Torna a parlare il generale Khalifa Haftar, numero uno dell’Lna, ossia il Libyan National Army con il quale dallo scorso 4 aprile risulta impegnato per la conquista di Tripoli. Una guerra, quella avviata dall’uomo forte della Cirenaica, entrata già da diverse settimane in una vera e propria fase di stallo che però, almeno leggendo proprio le parole di Haftar rilasciate in un’intervista su Al Marsad, non sembra presagire ad un imminente cessate il fuoco.

“Andremo avanti fino allo scioglimento delle milizie di Tripoli”

Il passaggio principale dell’intervista del generale della Cirenaica, riguarda le intenzioni future sotto il profilo militare. Niente stop dei combattimenti, nessun passo indietro lungo la linea del fronte: “L’azione dell’esercito – dichiara il generale dall’interno del suo compound di Bengasi – Andrà avanti fino all’ottenimento dei nostri obiettivi”. E gli intenti finali di Haftar riguardano soprattutto lo scioglimento delle milizie vicine al governo di Al Sarraj, il premier in carica dagli accordi di Skhirat del 2016. Quest’ultimo non ha, come si sa, un vero e proprio esercito al suo fianco bensì una serie di gruppi provenienti soprattutto dalla città di Misurata.

Secondo Haftar, Tripoli è controllata da queste milizie le quali manterrebbero di fatto in ostaggio sia la popolazione che lo stesso Al Sarraj. Dunque, nel ribadire la propria posizione, il leader dell’Lna torna sulla narrazione della prima ora che riguarda la sua azione su Tripoli e cioè che, dallo scorso 4 aprile, ad essere in atto altro non è che un’operazione anti terrorismo. Haftar quindi non cede riguardo sia la linea politica che militare: in entrambi i casi, le affermazioni delle scorse ore coincidono con quelle dei giorni immediatamente successivi all’inizio dell’attacco su Tripoli.

“Scioglieremo l’attuale governo e creeremo una costituente”

Un altro importante passaggio nell’intervista rilasciata dal generale Haftar, riguarda il governo di Tripoli in un eventuale suo ingresso nella capitale libica: “Scioglieremo questo esecutivo – si legge tra le sue dichiarazioni – Formeremo un nuovo governo che risponda alle più immediate esigenze dei cittadini”. Ma non solo: il generale va oltre e parla della formazione di una nuova costituente, in grado di dare vita ad una legge elettorale in primis e, in un secondo momento, di iniziare l’unificazione delle istituzioni libiche.
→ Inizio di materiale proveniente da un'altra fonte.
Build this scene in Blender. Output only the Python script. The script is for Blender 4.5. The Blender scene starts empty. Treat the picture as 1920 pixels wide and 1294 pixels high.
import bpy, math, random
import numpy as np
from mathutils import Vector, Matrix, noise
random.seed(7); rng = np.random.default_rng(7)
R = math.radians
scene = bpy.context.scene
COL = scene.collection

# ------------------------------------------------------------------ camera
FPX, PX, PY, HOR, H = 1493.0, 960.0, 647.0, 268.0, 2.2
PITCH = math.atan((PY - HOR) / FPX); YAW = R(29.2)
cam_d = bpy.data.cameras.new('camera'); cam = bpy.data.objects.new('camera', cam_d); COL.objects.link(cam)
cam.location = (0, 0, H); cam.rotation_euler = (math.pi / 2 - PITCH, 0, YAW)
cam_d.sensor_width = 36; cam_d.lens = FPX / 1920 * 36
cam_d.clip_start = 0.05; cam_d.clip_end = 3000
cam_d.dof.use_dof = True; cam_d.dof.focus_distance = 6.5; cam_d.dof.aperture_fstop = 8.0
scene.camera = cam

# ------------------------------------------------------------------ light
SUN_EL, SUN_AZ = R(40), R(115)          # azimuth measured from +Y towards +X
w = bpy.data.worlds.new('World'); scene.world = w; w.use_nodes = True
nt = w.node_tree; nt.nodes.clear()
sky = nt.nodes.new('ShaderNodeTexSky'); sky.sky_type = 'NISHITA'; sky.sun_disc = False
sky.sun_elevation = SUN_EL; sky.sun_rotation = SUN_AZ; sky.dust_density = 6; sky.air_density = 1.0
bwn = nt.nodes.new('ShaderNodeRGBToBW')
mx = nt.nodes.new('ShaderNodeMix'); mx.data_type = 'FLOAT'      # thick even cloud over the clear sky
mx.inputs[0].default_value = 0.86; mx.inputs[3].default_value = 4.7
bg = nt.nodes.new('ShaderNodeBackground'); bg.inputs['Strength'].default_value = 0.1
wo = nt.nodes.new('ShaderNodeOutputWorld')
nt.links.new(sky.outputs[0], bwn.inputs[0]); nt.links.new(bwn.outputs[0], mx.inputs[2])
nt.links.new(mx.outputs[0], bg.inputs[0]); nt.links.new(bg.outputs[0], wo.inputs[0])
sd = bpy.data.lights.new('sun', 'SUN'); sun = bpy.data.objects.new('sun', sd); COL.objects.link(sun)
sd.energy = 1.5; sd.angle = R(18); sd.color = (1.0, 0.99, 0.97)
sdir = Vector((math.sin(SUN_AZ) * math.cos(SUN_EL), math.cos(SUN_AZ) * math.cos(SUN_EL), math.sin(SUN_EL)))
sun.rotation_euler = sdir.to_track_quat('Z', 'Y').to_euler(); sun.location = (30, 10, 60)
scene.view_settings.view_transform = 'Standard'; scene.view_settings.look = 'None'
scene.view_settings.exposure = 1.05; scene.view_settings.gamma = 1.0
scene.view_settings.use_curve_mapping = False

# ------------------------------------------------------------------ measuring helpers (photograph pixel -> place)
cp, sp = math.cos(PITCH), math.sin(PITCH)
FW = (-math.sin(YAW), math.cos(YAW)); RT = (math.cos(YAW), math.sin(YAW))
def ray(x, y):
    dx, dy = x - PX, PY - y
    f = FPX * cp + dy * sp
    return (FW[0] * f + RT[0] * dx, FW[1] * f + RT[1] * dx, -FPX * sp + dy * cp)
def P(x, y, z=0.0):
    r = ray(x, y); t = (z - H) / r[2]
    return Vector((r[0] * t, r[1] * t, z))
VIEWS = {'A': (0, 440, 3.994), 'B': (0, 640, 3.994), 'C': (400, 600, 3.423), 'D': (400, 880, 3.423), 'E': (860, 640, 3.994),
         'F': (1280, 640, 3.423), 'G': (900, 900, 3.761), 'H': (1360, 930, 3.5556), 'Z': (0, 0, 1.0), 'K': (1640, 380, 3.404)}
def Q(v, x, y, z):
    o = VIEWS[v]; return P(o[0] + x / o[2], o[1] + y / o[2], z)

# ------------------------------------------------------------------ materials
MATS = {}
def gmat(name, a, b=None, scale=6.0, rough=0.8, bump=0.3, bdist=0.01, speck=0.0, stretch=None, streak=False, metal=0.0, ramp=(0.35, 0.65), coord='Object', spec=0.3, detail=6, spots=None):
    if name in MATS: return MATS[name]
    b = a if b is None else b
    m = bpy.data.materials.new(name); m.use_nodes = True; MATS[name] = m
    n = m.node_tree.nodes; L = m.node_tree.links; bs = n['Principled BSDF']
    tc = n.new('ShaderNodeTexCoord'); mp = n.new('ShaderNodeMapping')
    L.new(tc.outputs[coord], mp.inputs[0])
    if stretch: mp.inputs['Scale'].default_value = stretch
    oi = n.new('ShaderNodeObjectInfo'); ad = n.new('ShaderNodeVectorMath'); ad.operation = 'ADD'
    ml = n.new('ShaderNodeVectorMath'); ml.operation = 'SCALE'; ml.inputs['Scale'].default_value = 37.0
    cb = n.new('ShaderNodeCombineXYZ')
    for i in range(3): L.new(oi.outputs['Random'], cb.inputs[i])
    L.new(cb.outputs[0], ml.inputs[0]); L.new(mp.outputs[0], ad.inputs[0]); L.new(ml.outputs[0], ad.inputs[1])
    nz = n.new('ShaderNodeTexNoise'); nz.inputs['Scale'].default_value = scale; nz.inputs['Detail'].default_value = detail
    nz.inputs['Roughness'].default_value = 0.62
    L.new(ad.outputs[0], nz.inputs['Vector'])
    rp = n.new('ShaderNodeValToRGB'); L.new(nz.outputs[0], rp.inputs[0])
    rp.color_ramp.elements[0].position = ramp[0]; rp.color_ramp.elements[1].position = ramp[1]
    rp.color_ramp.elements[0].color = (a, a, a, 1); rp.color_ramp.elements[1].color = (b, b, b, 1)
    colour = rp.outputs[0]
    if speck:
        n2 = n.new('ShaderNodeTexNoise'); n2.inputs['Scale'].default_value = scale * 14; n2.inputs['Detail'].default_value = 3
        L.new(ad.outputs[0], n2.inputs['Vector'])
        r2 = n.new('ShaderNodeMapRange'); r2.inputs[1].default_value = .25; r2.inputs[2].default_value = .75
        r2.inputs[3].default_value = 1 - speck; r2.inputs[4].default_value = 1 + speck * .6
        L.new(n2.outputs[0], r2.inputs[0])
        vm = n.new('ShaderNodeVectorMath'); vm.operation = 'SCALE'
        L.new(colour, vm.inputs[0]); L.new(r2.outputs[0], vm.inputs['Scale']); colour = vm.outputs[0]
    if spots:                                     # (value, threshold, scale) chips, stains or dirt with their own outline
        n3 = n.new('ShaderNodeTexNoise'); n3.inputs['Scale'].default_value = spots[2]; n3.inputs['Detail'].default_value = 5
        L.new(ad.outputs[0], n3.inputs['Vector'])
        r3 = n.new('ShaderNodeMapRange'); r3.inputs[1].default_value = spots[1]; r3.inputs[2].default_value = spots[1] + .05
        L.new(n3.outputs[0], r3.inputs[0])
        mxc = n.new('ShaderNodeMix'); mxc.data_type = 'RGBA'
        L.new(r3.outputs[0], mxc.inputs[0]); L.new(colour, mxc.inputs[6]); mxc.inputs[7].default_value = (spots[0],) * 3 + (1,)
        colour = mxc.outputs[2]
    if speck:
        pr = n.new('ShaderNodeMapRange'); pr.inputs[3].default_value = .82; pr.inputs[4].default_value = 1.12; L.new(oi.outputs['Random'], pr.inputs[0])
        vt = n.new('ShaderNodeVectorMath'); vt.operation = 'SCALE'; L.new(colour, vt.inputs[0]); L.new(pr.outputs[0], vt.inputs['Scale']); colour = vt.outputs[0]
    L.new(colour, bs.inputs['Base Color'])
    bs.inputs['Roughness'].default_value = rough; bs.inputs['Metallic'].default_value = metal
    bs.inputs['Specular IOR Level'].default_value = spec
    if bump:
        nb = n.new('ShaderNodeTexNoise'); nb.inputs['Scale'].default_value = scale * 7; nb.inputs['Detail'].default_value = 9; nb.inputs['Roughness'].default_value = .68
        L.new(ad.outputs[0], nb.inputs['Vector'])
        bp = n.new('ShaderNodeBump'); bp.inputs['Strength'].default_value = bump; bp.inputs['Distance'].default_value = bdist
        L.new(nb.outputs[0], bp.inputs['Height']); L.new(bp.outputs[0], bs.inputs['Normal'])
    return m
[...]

Si tratta di frasi importanti, che vanno a chiudere almeno per il momento ogni possibilità di dialogo con Al Sarraj e di prosecuzione di quanto stabilito nei vertici di Palermo ed Abu Dhabi. Negli incontri sopra citati, la diplomazia concorda grossomodo in una sorta di spartizione del potere, dove Al Sarraj viene riconfermato quale leader politico mentre si dona ad Haftar il ruolo di unica guida militare.

Se da un lato è vero che la guerra iniziata il 4 aprile pone un solco impossibile da sanare tra le parti, dall’altro lato è la prima volta che Haftar manda in soffitta ogni ipotesi di ripresa degli accordi raggiunti dalla diplomazia nei mesi antecedenti alla sua offensiva militare su Tripoli. Anzi, nel corso dell’intervista il generale promette di superare definitivamente anche lo stesso modello uscito da Skhirat: “Le istituzioni nate dagli accordi presi in Marocco tra il 2015 ed il 2016 – dichiara Haftar – Saranno superate. La nuova costituente andrà a rimpiazzare il parlamento ed il nuovo governo prenderà il posto del consiglio presidenziale”.

La situazione sul campo

Le parole di Haftar però devono fare i conti con quella che è la situazione lungo la linea del fronte a 25 km a sud di Tripoli, lì dove da aprile sono ferme le truppe dell’Lna. A livello militare, come detto ad inizio articolo, vige un sostanziale stallo che però non si traduce in un decremento dell’intensità del conflitto. Al contrario, come dimostra l’episodio riguardante il bombardamento di un magazzino della Noc e dell’Eni nel quartiere di Tajoura, la guerra continua ed ogni giorno si registrano raid e bombardamenti da una parte e dell’altra. Ma il fronte non si smuove, al pari di una diplomazia che non prende il sopravvento.

L’impressione è che lo stallo, e con esso la guerra, è destinato a durare ancora a lungo e che, all’orizzonte, non si intravedano possibilità di una ripresa del dialogo.